**YOUR GOAL**
Beginning with the first line below, please repeat the material exactly, ending with the line that includes "cam.matrix_world = M".

** START **

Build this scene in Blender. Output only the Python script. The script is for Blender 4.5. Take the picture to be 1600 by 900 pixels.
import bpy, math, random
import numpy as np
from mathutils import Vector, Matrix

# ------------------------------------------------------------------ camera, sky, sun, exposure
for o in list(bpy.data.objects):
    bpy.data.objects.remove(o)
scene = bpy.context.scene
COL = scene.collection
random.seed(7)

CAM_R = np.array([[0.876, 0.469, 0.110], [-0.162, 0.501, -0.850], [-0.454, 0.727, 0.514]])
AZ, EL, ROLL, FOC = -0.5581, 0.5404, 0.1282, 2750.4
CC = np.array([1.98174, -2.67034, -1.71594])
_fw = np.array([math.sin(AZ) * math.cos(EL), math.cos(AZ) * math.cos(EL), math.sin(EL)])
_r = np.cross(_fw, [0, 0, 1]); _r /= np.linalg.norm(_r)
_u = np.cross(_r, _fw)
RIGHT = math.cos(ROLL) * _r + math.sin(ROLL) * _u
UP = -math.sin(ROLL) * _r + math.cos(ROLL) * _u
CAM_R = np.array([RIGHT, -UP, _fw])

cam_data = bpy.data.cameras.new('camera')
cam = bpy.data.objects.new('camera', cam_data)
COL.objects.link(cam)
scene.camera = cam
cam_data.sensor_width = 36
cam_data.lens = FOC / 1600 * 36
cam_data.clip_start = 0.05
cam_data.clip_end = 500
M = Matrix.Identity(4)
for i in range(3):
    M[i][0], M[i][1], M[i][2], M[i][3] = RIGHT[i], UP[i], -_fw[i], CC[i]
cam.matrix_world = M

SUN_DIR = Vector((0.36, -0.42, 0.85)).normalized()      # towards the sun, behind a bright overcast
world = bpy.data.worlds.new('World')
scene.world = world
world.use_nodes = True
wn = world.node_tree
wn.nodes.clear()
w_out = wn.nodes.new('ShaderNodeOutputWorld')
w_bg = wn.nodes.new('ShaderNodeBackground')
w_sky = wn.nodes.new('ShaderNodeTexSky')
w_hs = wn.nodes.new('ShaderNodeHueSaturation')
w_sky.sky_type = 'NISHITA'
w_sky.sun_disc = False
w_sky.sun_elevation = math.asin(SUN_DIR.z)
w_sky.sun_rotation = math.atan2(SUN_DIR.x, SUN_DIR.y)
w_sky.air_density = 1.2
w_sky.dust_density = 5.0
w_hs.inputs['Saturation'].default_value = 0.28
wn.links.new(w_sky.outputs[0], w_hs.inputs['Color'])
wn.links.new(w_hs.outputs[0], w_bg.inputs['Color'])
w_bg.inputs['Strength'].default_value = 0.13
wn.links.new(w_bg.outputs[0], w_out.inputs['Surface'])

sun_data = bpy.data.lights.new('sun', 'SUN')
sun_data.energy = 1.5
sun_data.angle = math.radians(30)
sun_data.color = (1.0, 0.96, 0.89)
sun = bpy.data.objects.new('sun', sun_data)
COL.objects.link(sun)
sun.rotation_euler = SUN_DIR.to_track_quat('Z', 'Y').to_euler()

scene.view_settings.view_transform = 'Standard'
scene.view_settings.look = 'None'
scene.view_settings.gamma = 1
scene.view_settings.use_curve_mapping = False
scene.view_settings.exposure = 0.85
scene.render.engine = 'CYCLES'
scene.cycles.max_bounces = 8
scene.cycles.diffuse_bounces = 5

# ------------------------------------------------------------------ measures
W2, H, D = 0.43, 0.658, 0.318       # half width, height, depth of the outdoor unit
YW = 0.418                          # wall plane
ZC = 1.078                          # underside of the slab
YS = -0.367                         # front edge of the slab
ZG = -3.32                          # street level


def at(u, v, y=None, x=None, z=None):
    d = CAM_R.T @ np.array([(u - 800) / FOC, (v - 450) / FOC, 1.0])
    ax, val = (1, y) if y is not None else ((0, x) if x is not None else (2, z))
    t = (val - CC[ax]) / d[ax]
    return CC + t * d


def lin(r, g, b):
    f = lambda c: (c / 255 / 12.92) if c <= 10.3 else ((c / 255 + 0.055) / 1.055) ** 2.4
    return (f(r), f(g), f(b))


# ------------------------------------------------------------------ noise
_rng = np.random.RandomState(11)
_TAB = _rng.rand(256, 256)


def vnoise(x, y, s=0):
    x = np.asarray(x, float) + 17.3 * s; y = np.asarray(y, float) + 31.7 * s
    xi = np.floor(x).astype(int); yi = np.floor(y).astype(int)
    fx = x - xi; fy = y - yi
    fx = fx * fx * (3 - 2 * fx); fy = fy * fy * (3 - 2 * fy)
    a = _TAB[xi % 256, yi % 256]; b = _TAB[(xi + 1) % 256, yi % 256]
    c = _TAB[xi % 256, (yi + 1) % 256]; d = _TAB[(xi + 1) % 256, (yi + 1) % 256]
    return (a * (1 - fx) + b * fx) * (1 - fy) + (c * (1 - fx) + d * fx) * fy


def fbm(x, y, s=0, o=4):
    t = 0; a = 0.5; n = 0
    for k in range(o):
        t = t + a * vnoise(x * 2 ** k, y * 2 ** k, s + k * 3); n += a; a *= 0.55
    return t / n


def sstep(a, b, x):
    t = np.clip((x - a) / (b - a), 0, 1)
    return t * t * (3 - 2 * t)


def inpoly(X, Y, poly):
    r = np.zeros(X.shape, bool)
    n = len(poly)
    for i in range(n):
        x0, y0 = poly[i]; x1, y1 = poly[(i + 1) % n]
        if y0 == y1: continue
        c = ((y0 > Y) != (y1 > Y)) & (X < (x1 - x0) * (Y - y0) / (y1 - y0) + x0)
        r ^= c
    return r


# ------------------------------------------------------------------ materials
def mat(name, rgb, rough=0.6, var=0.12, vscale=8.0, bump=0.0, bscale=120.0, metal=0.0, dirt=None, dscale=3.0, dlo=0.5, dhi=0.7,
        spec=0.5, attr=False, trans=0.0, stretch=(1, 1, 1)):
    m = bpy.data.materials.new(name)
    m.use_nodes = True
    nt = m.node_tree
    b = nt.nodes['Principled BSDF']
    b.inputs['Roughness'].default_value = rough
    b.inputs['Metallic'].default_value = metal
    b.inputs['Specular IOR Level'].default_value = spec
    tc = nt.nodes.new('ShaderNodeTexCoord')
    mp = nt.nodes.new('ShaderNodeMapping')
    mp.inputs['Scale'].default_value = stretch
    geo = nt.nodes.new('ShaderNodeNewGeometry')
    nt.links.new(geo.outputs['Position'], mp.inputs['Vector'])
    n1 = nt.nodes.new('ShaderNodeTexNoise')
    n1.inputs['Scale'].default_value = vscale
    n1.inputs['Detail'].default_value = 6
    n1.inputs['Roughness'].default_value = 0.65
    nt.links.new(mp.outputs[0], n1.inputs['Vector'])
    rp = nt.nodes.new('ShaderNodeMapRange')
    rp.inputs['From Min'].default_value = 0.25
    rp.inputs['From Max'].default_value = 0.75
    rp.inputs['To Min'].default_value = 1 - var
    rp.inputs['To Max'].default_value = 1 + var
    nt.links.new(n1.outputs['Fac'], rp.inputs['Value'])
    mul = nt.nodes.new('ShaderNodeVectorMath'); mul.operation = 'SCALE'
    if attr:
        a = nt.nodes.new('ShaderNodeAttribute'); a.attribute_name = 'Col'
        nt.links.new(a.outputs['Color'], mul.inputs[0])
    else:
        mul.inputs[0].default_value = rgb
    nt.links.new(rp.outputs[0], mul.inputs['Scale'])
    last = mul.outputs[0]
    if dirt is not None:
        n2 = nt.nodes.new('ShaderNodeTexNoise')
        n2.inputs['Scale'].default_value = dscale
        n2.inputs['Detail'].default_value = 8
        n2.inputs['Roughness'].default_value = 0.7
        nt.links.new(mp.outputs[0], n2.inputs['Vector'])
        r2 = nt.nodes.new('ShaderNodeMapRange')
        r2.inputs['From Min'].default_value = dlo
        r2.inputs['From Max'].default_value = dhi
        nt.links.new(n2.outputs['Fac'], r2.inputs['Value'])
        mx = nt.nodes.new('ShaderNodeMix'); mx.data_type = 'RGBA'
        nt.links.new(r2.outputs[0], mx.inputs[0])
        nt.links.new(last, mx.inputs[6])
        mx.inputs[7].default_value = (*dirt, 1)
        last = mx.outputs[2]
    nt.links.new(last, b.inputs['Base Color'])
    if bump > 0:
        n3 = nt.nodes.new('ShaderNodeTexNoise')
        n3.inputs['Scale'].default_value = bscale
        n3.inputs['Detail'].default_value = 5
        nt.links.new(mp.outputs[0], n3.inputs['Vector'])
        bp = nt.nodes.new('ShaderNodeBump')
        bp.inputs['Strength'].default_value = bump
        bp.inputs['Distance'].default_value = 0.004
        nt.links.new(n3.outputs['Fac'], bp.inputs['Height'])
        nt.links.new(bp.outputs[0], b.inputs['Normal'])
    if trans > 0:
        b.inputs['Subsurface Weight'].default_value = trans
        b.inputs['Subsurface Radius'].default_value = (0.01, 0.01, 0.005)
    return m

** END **

**SOLUTION**
Build this scene in Blender. Output only the Python script. The script is for Blender 4.5. Take the picture to be 1600 by 900 pixels.
import bpy, math, random
import numpy as np
from mathutils import Vector, Matrix

# ------------------------------------------------------------------ camera, sky, sun, exposure
for o in list(bpy.data.objects):
    bpy.data.objects.remove(o)
scene = bpy.context.scene
COL = scene.collection
random.seed(7)

CAM_R = np.array([[0.876, 0.469, 0.110], [-0.162, 0.501, -0.850], [-0.454, 0.727, 0.514]])
AZ, EL, ROLL, FOC = -0.5581, 0.5404, 0.1282, 2750.4
CC = np.array([1.98174, -2.67034, -1.71594])
_fw = np.array([math.sin(AZ) * math.cos(EL), math.cos(AZ) * math.cos(EL), math.sin(EL)])
_r = np.cross(_fw, [0, 0, 1]); _r /= np.linalg.norm(_r)
_u = np.cross(_r, _fw)
RIGHT = math.cos(ROLL) * _r + math.sin(ROLL) * _u
UP = -math.sin(ROLL) * _r + math.cos(ROLL) * _u
CAM_R = np.array([RIGHT, -UP, _fw])

cam_data = bpy.data.cameras.new('camera')
cam = bpy.data.objects.new('camera', cam_data)
COL.objects.link(cam)
scene.camera = cam
cam_data.sensor_width = 36
cam_data.lens = FOC / 1600 * 36
cam_data.clip_start = 0.05
cam_data.clip_end = 500
M = Matrix.Identity(4)
for i in range(3):
    M[i][0], M[i][1], M[i][2], M[i][3] = RIGHT[i], UP[i], -_fw[i], CC[i]
cam.matrix_world = M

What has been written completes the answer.